If risk does not migrate away from government, then government spends large sums and gets nothing for its money.
Speaking of government, let’s meet the next two brothers.
4. Locality and local government. Without free-flowing, liquid capital, money economies cannot produce enough housing, let alone enough affordable housing. But capital, as numerous economists (most recently Hernando de Soto) have observed, is shy and skittish. It cannot be compelled, it must be coaxed. In the modern age, no government has ever confiscated or confined capital for very long — it always finds a way to run and hide, to the nation’s or locality’s detriment.
Property is sessile, people are mobile, jobs are more mobile, and capital travels at warp speed. So the myriad of other laws, incentives, subsidies, and conditional permissions that make up the government incentives menu prove to be the distinguishing feature between attracting new affordable housing investment and repelling it.

Short-term good, long-term bad, Hugo!
Additionally, of the public-policy interventions where government may choose to spend its money, housing is not only the most expensive, it is also the least mobile. Property, after all, does not move –

Not going anywhere
– unlike health care, jobs, education, or public safety, all of which are mobile. Whereas those interventions can be created at multiple levels (for instance, we have local cops, state cops, and Federal police), housing is ultimately local; thus the unit of government that most cares about affordable housing, and most influences affordable housing, is local government.
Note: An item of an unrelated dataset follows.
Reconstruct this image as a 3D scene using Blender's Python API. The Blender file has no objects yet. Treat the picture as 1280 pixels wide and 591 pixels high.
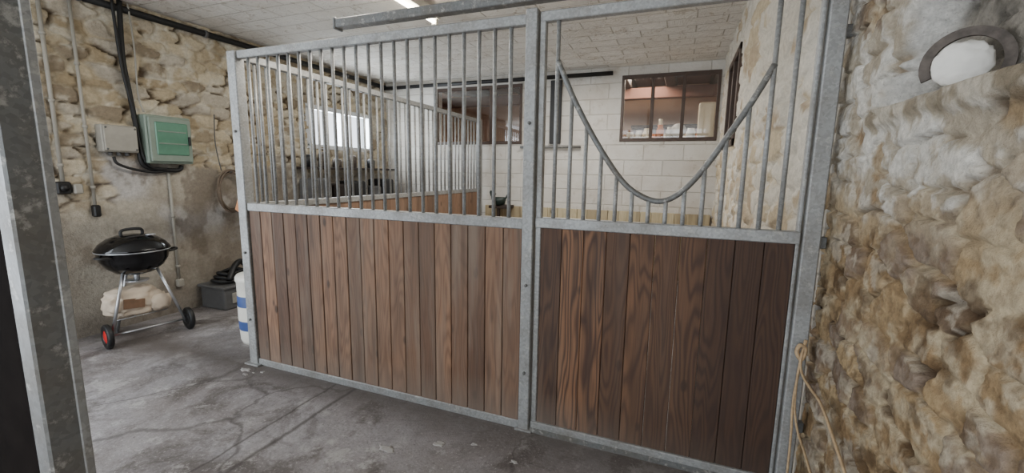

Everybody can come, everybody can speak
As I’ve said elsewhere, local government demonstrates its interest in or antipathy toward affordable housing through its mixture of real estate taxation (incentives) and zoning (incentives or barriers).
Local government is also the front lines of housing affordability, for good or ill — it’s where the rubber meets the road.
If local government opposes affordable housing, it is all but impossible to create it unless the state or Federal governments use crowbars (inclusionary zoning overrides like Massachusetts Chapter 40B) or blunt instruments (like the old desegregation orders).
Unless the locality gains something from housing affordability, the other brothers are often thwarted.
5. National government. Even as property is local, capital — and the policies that influence capital at a macroeconomic level — is national. Interest rates; income taxation; special tax treatment of housing, rental property, or affordable housing; even particular forms of ownership such as non-profits; all are governed by laws and decisions made at the national level.

They go up, they go down, and they affect all of us
Aligning the interests: having the brothers work as a team. Because national policy is the largest stage, it gets the most attention. Further, it is decided by a handful of people — even in the US Congress, there are scarcely twenty elected members in both chambers who make a serious study of affordable housing (that is not a knock on Congress; rather, the members have scores of areas, and divide up responsibility among themselves).
Simple impact analysis causes many advocates to focus their attention on national policy, often to the exclusion of local policy, capital markets implications, and even dynamics at the household level. This is tempting, and understandable, but wrong — we ignore the other brothers at our peril.

See what happens when you ignore the financial elephant in the room?
In fact, and even more challengingly, programs work only when each subgroup within a constituency has incentives aligned with the others’. It is not enough, for instance, to address the motivations of developers — owners and managers are distinct and legitimate constituencies with incentives different from (even if similar to) those of their fellow private-sector participants.
Still, the prospect of further complications is too gloomy for this post.
Housing policy and program development works only when it results in programs that give benefits to all five brothers simultaneously. When that happens, nothing is impossible.